Would you quote the material below from its first line through the line containing "COL = SC.collection", exactly and with both ends included?

Data segment ▸
***

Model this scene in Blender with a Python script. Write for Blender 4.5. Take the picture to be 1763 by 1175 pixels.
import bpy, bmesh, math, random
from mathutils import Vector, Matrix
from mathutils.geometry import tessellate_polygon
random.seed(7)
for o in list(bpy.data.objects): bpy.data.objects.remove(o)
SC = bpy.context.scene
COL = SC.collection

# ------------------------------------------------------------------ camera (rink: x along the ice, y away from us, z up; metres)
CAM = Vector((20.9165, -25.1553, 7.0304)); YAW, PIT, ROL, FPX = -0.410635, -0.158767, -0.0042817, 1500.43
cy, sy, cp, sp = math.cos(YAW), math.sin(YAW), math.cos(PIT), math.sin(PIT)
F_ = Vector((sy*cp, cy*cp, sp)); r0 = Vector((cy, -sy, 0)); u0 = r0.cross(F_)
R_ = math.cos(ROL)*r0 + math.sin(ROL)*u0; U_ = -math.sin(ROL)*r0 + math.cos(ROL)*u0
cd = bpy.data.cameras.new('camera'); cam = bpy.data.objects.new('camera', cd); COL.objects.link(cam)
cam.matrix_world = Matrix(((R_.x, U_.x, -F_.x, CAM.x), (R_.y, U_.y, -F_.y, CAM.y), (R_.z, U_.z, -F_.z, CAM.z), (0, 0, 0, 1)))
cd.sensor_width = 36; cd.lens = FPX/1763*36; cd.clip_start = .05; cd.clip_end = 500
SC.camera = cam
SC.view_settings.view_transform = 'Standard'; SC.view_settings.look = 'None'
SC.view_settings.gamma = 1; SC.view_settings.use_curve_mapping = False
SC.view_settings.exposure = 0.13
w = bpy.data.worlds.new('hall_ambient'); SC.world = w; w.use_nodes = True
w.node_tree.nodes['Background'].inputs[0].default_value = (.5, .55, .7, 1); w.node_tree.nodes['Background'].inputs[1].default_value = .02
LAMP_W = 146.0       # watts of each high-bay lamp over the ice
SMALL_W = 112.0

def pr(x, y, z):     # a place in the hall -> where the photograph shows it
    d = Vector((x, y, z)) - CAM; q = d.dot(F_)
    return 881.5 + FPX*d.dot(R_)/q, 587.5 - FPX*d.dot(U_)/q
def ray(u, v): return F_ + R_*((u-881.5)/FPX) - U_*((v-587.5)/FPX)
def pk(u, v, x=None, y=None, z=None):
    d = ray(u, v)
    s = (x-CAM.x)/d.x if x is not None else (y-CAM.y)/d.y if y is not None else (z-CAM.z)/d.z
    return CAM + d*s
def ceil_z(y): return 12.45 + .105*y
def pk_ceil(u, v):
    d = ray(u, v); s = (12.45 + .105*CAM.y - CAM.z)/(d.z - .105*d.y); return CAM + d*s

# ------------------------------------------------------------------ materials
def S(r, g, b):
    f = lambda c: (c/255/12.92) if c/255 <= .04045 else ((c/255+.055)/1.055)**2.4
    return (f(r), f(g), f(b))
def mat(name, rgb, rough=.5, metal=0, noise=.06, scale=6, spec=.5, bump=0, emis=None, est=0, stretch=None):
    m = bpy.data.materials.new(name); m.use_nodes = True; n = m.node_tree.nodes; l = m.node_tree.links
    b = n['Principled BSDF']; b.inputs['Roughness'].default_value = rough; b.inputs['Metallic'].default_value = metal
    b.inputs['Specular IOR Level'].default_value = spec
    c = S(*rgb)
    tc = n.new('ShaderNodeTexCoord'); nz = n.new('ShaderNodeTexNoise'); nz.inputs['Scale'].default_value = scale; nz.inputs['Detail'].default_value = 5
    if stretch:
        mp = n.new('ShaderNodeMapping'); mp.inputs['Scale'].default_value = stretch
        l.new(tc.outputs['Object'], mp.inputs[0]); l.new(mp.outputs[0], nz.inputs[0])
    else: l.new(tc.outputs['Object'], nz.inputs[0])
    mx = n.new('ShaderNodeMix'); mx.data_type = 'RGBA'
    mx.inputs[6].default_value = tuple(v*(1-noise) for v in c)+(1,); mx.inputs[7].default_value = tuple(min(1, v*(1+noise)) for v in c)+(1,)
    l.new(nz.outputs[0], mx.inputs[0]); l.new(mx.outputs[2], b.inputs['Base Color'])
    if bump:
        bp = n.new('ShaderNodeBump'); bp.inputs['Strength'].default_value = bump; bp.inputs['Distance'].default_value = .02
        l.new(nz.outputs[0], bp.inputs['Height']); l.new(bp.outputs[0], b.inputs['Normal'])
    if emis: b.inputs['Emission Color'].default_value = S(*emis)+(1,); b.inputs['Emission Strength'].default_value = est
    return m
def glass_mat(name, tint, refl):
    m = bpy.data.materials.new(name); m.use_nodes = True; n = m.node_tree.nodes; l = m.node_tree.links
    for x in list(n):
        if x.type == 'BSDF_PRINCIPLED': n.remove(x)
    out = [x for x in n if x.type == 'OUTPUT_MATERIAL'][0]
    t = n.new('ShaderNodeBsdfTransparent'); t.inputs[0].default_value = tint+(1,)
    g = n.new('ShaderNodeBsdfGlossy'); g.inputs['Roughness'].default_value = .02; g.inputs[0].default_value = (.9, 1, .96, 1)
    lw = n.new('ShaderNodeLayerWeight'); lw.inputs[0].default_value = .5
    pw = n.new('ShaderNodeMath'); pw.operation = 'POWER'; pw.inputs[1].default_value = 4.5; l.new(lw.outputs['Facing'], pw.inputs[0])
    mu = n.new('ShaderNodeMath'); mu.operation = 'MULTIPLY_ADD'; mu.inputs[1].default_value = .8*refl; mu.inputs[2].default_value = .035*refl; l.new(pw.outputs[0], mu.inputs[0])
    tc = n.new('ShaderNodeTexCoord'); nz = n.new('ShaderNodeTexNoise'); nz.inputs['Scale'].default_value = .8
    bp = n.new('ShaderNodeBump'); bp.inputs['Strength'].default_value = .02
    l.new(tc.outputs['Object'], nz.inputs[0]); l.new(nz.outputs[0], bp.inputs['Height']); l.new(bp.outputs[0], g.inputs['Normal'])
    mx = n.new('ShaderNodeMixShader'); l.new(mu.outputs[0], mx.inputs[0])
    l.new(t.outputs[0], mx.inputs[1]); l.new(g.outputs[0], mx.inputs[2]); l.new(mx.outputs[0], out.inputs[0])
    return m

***

Written response ▸
Model this scene in Blender with a Python script. Write for Blender 4.5. Take the picture to be 1763 by 1175 pixels.
import bpy, bmesh, math, random
from mathutils import Vector, Matrix
from mathutils.geometry import tessellate_polygon
random.seed(7)
for o in list(bpy.data.objects): bpy.data.objects.remove(o)
SC = bpy.context.scene
COL = SC.collection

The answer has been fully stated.